Copy exactly, please, the lines of the data from its start through the line containing "obj('nut', nlathe(V(ox - 0.001, -0.055, oz".

──────

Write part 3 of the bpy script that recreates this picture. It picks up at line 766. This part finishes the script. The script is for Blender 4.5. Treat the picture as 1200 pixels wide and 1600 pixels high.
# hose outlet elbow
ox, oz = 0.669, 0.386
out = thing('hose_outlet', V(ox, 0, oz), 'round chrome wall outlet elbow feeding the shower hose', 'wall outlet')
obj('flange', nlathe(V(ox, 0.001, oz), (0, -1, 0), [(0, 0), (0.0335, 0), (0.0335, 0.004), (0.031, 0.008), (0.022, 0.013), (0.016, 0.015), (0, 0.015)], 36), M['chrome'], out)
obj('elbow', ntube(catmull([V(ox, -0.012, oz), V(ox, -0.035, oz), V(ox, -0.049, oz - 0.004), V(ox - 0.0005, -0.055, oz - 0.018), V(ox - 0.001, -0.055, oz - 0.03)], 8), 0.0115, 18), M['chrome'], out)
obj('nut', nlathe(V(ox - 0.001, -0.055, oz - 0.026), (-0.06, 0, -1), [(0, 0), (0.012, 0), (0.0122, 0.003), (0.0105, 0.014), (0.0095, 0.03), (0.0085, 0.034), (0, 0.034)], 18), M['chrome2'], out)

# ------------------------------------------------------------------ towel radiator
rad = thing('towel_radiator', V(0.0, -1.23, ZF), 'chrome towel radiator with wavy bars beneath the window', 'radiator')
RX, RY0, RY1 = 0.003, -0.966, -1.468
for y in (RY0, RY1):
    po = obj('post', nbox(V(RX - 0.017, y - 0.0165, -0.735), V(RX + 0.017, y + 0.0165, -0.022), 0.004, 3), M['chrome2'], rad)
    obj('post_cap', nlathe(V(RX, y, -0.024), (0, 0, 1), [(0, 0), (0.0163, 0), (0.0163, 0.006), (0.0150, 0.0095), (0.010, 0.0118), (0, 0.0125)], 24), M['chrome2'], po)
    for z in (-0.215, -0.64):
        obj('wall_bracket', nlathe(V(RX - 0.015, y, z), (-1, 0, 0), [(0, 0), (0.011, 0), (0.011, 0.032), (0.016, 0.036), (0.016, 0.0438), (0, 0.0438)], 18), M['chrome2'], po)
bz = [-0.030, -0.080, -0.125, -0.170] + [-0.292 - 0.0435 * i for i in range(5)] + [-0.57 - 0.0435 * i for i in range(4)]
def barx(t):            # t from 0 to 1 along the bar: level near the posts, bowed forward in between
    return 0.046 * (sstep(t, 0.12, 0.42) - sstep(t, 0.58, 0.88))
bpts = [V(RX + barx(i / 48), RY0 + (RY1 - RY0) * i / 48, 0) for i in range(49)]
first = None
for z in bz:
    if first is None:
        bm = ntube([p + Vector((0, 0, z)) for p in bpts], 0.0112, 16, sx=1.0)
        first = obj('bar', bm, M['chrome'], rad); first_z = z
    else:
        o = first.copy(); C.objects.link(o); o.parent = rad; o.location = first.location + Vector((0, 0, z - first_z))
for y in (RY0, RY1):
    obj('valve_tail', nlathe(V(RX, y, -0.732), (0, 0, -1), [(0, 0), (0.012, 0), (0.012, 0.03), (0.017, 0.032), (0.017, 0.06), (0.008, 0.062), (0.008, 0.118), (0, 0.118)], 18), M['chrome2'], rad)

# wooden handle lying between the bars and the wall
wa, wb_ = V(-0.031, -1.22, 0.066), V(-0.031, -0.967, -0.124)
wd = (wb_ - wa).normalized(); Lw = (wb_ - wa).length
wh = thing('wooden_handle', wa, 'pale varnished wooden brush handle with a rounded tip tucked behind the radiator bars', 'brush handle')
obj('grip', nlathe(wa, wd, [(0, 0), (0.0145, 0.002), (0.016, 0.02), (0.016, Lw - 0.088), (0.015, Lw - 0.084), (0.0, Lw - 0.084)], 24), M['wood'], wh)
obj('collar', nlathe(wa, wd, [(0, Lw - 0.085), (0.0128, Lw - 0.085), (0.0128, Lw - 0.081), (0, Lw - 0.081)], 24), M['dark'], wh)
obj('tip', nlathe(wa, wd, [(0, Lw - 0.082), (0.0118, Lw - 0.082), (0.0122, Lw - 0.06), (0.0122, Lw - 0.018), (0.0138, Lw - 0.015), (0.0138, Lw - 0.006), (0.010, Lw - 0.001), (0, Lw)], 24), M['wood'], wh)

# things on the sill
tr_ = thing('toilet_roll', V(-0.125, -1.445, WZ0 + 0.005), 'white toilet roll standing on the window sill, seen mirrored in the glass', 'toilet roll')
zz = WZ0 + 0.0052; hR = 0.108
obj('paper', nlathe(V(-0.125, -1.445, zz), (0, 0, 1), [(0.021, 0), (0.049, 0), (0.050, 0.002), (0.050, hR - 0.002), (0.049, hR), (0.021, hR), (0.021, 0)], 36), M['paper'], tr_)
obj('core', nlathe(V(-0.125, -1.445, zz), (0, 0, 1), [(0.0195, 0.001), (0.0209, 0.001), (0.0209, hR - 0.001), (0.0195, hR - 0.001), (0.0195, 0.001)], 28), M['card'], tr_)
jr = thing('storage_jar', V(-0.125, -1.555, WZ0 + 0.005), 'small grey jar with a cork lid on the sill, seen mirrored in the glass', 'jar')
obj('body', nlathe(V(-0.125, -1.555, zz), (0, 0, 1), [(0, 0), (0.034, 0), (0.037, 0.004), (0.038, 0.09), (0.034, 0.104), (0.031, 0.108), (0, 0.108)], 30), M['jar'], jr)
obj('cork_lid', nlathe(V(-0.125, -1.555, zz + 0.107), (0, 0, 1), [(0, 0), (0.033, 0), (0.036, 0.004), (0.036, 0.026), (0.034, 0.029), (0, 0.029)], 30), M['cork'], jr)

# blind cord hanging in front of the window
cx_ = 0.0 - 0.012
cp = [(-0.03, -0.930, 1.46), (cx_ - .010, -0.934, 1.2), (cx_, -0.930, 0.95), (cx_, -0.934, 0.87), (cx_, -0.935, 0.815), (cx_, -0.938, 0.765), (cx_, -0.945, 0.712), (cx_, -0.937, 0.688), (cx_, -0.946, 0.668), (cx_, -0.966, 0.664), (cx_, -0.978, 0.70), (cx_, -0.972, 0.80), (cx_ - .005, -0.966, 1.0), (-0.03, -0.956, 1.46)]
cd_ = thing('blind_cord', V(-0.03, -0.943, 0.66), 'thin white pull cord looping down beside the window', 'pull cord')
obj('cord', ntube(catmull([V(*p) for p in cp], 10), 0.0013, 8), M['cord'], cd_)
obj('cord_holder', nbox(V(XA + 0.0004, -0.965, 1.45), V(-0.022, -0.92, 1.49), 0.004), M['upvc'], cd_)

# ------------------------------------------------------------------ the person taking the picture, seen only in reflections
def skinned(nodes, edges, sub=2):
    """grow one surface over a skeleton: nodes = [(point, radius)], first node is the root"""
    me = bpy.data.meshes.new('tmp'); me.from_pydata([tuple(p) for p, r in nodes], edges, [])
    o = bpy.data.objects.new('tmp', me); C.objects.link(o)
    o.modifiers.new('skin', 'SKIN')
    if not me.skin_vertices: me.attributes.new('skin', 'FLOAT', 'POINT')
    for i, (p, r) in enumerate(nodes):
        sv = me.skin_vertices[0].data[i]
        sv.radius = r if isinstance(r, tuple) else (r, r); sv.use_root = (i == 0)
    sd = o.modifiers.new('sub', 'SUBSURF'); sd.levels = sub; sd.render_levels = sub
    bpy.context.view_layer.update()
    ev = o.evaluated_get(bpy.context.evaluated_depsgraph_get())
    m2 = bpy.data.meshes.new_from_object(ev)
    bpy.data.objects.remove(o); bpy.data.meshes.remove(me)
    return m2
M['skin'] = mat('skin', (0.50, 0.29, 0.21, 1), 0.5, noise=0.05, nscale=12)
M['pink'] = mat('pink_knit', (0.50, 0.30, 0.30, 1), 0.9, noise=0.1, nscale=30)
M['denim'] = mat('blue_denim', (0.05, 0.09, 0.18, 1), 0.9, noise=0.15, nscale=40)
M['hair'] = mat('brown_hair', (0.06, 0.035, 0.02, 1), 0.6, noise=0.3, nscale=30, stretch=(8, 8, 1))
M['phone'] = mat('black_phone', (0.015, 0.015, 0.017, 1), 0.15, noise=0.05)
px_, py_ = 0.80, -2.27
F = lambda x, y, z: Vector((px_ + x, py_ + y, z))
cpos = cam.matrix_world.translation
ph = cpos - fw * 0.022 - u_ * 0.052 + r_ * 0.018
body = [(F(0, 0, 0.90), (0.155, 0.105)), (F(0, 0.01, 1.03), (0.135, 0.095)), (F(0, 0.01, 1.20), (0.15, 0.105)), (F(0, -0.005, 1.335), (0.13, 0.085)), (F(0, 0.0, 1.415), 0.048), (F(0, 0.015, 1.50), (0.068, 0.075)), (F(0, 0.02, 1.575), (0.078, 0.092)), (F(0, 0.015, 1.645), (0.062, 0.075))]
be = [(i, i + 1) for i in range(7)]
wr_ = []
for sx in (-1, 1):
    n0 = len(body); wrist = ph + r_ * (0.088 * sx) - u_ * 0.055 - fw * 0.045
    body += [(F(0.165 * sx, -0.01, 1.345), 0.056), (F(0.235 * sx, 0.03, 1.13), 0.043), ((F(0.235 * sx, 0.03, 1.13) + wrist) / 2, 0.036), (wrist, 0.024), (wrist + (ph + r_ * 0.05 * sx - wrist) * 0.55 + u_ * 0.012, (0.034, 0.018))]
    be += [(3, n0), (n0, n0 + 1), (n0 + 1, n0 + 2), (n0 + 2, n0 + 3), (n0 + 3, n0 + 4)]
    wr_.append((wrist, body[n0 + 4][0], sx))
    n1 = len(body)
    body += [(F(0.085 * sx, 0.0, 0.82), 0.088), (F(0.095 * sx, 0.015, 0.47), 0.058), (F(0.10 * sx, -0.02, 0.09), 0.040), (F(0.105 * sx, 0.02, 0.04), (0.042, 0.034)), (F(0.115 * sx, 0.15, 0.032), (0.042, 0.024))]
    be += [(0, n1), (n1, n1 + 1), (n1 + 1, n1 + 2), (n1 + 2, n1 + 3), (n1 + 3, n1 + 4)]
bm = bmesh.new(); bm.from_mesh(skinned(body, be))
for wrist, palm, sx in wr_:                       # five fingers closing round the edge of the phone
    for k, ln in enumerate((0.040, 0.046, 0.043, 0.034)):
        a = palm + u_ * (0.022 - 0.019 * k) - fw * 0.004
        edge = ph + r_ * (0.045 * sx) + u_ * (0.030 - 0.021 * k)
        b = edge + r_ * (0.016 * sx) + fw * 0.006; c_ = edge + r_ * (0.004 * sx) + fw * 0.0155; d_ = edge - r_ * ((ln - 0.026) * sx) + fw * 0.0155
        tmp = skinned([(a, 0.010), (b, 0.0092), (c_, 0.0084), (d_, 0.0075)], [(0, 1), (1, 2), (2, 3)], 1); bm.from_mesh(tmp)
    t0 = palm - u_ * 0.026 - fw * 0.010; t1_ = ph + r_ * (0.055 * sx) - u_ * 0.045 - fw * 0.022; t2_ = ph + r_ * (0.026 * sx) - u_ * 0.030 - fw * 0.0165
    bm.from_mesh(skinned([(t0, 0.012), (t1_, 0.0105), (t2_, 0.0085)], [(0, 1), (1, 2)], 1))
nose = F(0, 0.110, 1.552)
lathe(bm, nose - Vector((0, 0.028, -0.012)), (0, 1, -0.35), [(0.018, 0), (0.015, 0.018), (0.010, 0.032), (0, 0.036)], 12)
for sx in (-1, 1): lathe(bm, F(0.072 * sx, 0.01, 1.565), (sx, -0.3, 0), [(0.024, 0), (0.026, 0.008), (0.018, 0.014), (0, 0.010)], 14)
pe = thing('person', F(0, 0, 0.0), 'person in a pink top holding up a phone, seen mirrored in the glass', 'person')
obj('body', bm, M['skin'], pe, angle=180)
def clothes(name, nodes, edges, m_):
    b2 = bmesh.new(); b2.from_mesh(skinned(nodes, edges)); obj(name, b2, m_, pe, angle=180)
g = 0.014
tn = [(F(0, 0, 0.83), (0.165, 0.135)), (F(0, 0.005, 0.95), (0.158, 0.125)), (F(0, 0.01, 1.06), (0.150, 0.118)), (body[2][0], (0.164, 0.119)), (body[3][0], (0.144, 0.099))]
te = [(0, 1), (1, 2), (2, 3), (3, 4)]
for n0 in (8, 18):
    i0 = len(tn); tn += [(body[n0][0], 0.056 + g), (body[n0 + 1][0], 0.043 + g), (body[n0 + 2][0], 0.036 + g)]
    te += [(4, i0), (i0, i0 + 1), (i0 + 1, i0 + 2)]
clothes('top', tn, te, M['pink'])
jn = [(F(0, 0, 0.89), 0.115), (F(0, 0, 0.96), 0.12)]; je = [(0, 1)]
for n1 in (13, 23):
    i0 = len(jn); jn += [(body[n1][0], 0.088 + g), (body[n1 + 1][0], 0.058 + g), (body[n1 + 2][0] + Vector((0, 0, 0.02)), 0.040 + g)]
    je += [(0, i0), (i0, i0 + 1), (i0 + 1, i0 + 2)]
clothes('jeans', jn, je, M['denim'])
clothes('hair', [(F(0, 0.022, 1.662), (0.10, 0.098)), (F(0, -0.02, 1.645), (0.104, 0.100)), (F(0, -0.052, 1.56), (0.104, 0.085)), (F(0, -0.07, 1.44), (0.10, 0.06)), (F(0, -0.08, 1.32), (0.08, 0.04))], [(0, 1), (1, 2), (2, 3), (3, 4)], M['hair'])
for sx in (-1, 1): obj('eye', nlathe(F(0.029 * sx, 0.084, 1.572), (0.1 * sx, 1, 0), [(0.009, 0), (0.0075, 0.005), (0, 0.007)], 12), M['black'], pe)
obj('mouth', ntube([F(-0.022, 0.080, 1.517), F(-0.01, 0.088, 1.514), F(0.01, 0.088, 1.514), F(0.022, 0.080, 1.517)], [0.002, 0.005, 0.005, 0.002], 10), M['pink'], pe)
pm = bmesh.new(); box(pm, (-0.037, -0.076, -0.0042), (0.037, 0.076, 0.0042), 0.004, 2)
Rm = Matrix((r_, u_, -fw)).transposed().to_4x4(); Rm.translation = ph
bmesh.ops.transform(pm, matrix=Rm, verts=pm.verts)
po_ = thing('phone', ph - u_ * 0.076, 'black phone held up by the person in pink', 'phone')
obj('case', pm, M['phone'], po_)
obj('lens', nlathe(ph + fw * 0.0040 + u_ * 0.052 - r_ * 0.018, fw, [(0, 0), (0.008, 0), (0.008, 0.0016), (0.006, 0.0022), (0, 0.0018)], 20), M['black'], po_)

──────

--- Result below ---
Write part 3 of the bpy script that recreates this picture. It picks up at line 766. This part finishes the script. The script is for Blender 4.5. Treat the picture as 1200 pixels wide and 1600 pixels high.
# hose outlet elbow
ox, oz = 0.669, 0.386
out = thing('hose_outlet', V(ox, 0, oz), 'round chrome wall outlet elbow feeding the shower hose', 'wall outlet')
obj('flange', nlathe(V(ox, 0.001, oz), (0, -1, 0), [(0, 0), (0.0335, 0), (0.0335, 0.004), (0.031, 0.008), (0.022, 0.013), (0.016, 0.015), (0, 0.015)], 36), M['chrome'], out)
obj('elbow', ntube(catmull([V(ox, -0.012, oz), V(ox, -0.035, oz), V(ox, -0.049, oz - 0.004), V(ox - 0.0005, -0.055, oz - 0.018), V(ox - 0.001, -0.055, oz - 0.03)], 8), 0.0115, 18), M['chrome'], out)
obj('nut', nlathe(V(ox - 0.001, -0.055, oz - 0.026), (-0.06, 0, -1), [(0, 0), (0.012, 0), (0.0122, 0.003), (0.0105, 0.014), (0.0095, 0.03), (0.0085, 0.034), (0, 0.034)], 18), M['chrome2'], out)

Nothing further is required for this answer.